I think I'm going to start a Worship blog. I bet lots of people would eventually find it and comment on it.

For all of you not reading this blog, thank yourself. You have saved minutes of your time.

Thursday, February 09, 2006

Life Update


I can almost always say this - I suppose because it's true - we've been very busy lately - and there is no end in sight.

A highlight in life has been a dear friend of ours, Pastor Umar Ado, from Nigeria, who had a believing friend whose life was threatened (his name is James). James was taken captive by some Muslims, beaten horribly. Then the chief officer took him and freed him and confessed that he was a secret Christian. The two of them are in hiding now. It's amazing what God is doing. If you want more info, just ask.

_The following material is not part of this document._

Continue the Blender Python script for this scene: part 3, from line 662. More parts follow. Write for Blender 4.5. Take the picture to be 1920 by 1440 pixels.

Prayer is powerful (duh). I just need to keep putting it to the test. I had our Senior High students pray for our Junior High Students for our Junior High Retreat (Winter blast). It was the best we've had. I really beleive God worked in many students' lives.

This weekend we have scrapbooking (Lori does) Friday night and then I'm at a worship retreat/seminar for the day. Next week we have our CDSM meeting (Iowa youth pastors) on Valentine's Day, we have a Vday banquet, and something else.

We're working on getting ready for our summer missions trip to Rosebud - our 4th one to the same place - Wood, SD. I'm excited for it. Hope we get enough students there. People are busy.

Last night had its low points (youth group). Our music was bad. Really bad. I need to make us practice - but we're so busy. It's tough. Worse than that, I heard one of our students is no longer coming because his parents won't make him come anymore. It just kind of takes the wind out of my sails.

My family is great. Elise is teething and going through many pair of clothes a day as she fills her pants (and clothes) with runny mush often. Benjamin is doing so well. What a guy. He has great prayers and is just a lot of fun. Lori really is doing incredibly well for being pregnant. We find out in a few weeks what our baby's gender will be - if it will cooperate.

I need to figure out how to get pictures in here. I'll try.